Easy + Justifiable (Baseline Benchmark)

  • Core idea: Develop a simple, defensible seasonal + TOU rate structure grounded in Cambium marginal costs, without formal optimization.
  • Inputs: Cambium hourly MEC (marginal energy cost), MCC (marginal capacity cost), and MPC (marginal portfolio cost).
  • Steps:
    1. Aggregate Cambium cost data to compute average winter vs. summer marginal costs.
    2. Identify peak vs. off-peak hours using simple heuristics (e.g., top-N load hours or fixed evening/midday windows).
    3. Assign rates that reflect these cost averages (e.g., higher $/kWh in winter peak, lower in summer off-peak).
    4. Apply to static load profiles of HP and non-HP customers to simulate annual bills.
  • Use case: Provides a transparent benchmark for regulators and stakeholders — “good enough” and cost-justified, but not optimized.

Easy + Optimal (Static Optimization)

  • Core idea: Use the same Cambium data as the Easy + Justifiable version, but apply optimization methods to set rates more precisely.
  • Inputs: Cambium MEC, MCC, MPC (hourly), plus static HP/non-HP load shapes.
  • Steps:
    1. Define an objective function: minimize the difference between customer bills and their allocated system costs (e.g., squared error or absolute deviation)
    2. Optimize rate levels for each TOU × seasonal block, subject to constraints:
      • Revenue neutrality (total bills = total system cost).
      • Practicality (rates remain within a feasible range).
    3. Compare optimized rates against simple heuristic rates from Easy + Justifiable.
  • Use case: Produces the most “cost-aligned” static rate design possible without running a capacity expansion model or modeling behavioral feedback.

Difficult + Justifiable (System-Informed, Heuristic Rate)

  • Core idea: Capture system evolution as HP adoption grows by running a capacity expansion model, but still design rates heuristically rather than optimally.
  • Inputs: Capacity expansion + dispatch model outputs (e.g., GenX, Switch) under scenarios with different HP penetration (10%, 25%, 50%).
  • Steps:
    1. Run the capacity expansion model to identify resource buildout and dispatch patterns under each adoption level.
    2. Extract hourly marginal cost profiles (MEC, MCC, MPC) that reflect the new resource mix and peaks.
    3. Define TOU periods heuristically:
      • Cluster high-cost vs. low-cost hours.
      • Explicitly separate winter vs. summer periods.
    4. Assign rates to recover seasonal cost shares, maintaining revenue neutrality.
    5. Apply to customer segments (HP vs. non-HP, with/without enabling tech) with stylized behavioral response assumptions (e.g., partial shifting).
  • Use case: Provides a system-consistent, future-looking rate design that reflects changing peaks, without the added complexity of optimization.

Difficult + Optimal (System + Behavioral Optimization)

  • Core idea: Combine system modeling with optimization of both rate levels and TOU window definitions, incorporating customer behavioral responses.
  • Inputs: Capacity expansion + dispatch results, customer load profiles, and behavioral response models.
  • Steps:
    1. Use clustering algorithms (e.g., k-means on hourly marginal costs) to define TOU windows that best capture cost variability.
    2. Optimize rate levels across all TOU × seasonal periods to minimize misalignment between bills and system costs.
    3. Include behavioral scenarios explicitly:
      • No shifting (status quo).
      • Partial shifting (bounded rationality).
      • Full optimization (tech-enabled load flexibility).
    4. Evaluate distributional impacts across customer groups and across HP penetration scenarios.
  • Use case: Delivers the most precise, cost-reflective, and forward-looking TOU + seasonal rates.
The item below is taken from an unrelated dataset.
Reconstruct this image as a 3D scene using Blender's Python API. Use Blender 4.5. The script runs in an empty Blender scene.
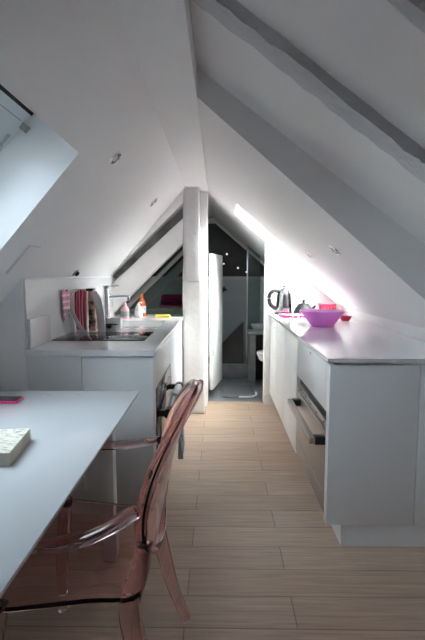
import bpy, bmesh, math, random
from mathutils import Vector, Matrix, noise
random.seed(7)
S = bpy.context.scene
COL = S.collection
PI = math.pi

# ------------------------------------------------------------------ materials
def mat(name, color, rough=0.5, metal=0.0, **k):
    m = bpy.data.materials.new(name); m.use_nodes = True
    b = m.node_tree.nodes['Principled BSDF']
    b.inputs['Base Color'].default_value = (*color, 1)
    b.inputs['Roughness'].default_value = rough
    b.inputs['Metallic'].default_value = metal
    for kk, v in k.items():
        b.inputs[kk.replace('_', ' ')].default_value = v
    return m

def nodes(m): return m.node_tree.nodes, m.node_tree.links, m.node_tree.nodes['Principled BSDF']

def add_bump(m, scale=40, strength=0.2, dist=0.01, detail=4):
    n, l, b = nodes(m)
    tc = n.new('ShaderNodeTexCoord'); nz = n.new('ShaderNodeTexNoise'); bp = n.new('ShaderNodeBump')
    nz.inputs['Scale'].default_value = scale; nz.inputs['Detail'].default_value = detail
    bp.inputs['Strength'].default_value = strength; bp.inputs['Distance'].default_value = dist
    l.new(tc.outputs['Object'], nz.inputs['Vector']); l.new(nz.outputs['Fac'], bp.inputs['Height'])
    l.new(bp.outputs['Normal'], b.inputs['Normal'])
    return m

def add_mottle(m, c1, c2, scale=3, detail=5, lo=0.35, hi=0.65, stretch=(1, 1, 1)):
    n, l, b = nodes(m)
    tc = n.new('ShaderNodeTexCoord'); mp = n.new('ShaderNodeMapping'); nz = n.new('ShaderNodeTexNoise'); cr = n.new('ShaderNodeValToRGB')
    mp.inputs['Scale'].default_value = stretch
    nz.inputs['Scale'].default_value = scale; nz.inputs['Detail'].default_value = detail
    cr.color_ramp.elements[0].position = lo; cr.color_ramp.elements[1].position = hi
    cr.color_ramp.elements[0].color = (*c1, 1); cr.color_ramp.elements[1].color = (*c2, 1)
    l.new(tc.outputs['Object'], mp.inputs['Vector']); l.new(mp.outputs['Vector'], nz.inputs['Vector'])
    l.new(nz.outputs['Fac'], cr.inputs['Fac']); l.new(cr.outputs['Color'], b.inputs['Base Color'])
    return m

def stripes(m, c1, c2, axis='X', scale=30, width=0.5):
    n, l, b = nodes(m)
    tc = n.new('ShaderNodeTexCoord'); sp = n.new('ShaderNodeSeparateXYZ')
    a = n.new('ShaderNodeMath'); a.operation = 'MULTIPLY'; a.inputs[1].default_value = scale
    f = n.new('ShaderNodeMath'); f.operation = 'FRACT'
    g = n.new('ShaderNodeMath'); g.operation = 'GREATER_THAN'; g.inputs[1].default_value = width
    mx = n.new('ShaderNodeMix'); mx.data_type = 'RGBA'
    mx.inputs[6].default_value = (*c1, 1); mx.inputs[7].default_value = (*c2, 1)
    l.new(tc.outputs['Object'], sp.inputs[0]); l.new(sp.outputs[axis], a.inputs[0]); l.new(a.outputs[0], f.inputs[0])
    l.new(f.outputs[0], g.inputs[0]); l.new(g.outputs[0], mx.inputs[0]); l.new(mx.outputs[2], b.inputs['Base Color'])
    return m

def thin_glass(name, tint=(0.9, 0.95, 0.93), gloss=1.0, f0=1.45):
    m = bpy.data.materials.new(name); m.use_nodes = True
    n, l = m.node_tree.nodes, m.node_tree.links
    n.remove(n['Principled BSDF'])
    t = n.new('ShaderNodeBsdfTransparent'); g = n.new('ShaderNodeBsdfGlossy'); mx = n.new('ShaderNodeMixShader'); fr = n.new('ShaderNodeFresnel')
    t.inputs[0].default_value = (*tint, 1); g.inputs['Roughness'].default_value = 0.02
    fr.inputs['IOR'].default_value = f0
    l.new(fr.outputs[0], mx.inputs[0]); l.new(t.outputs[0], mx.inputs[1]); l.new(g.outputs[0], mx.inputs[2])
    l.new(mx.outputs[0], n['Material Output'].inputs['Surface'])
    return m

def emit(name, color, s):
    m = bpy.data.materials.new(name); m.use_nodes = True
    b = m.node_tree.nodes['Principled BSDF']
    b.inputs['Emission Color'].default_value = (*color, 1); b.inputs['Emission Strength'].default_value = s
    b.inputs['Base Color'].default_value = (*color, 1)
    return m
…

Useful for long-term policy design, though complex and data-intensive.

3. Deliverables

  • Rate Design Outputs:

    • Tables of TOU + seasonal rates ($/kWh by season and period, fixed charges).
    • Justification of whether rates are justifiable (cost-based heuristic) or optimal (formal optimization).
  • Customer Impact Outputs:

    • Bill comparison charts (baseline vs. proposed rate).
    • Distributional impacts by group (HP vs. non-HP, with/without enabling tech, LMI vs. non-LMI).
    • Sensitivity results across behavioral cases (only in Difficult versions).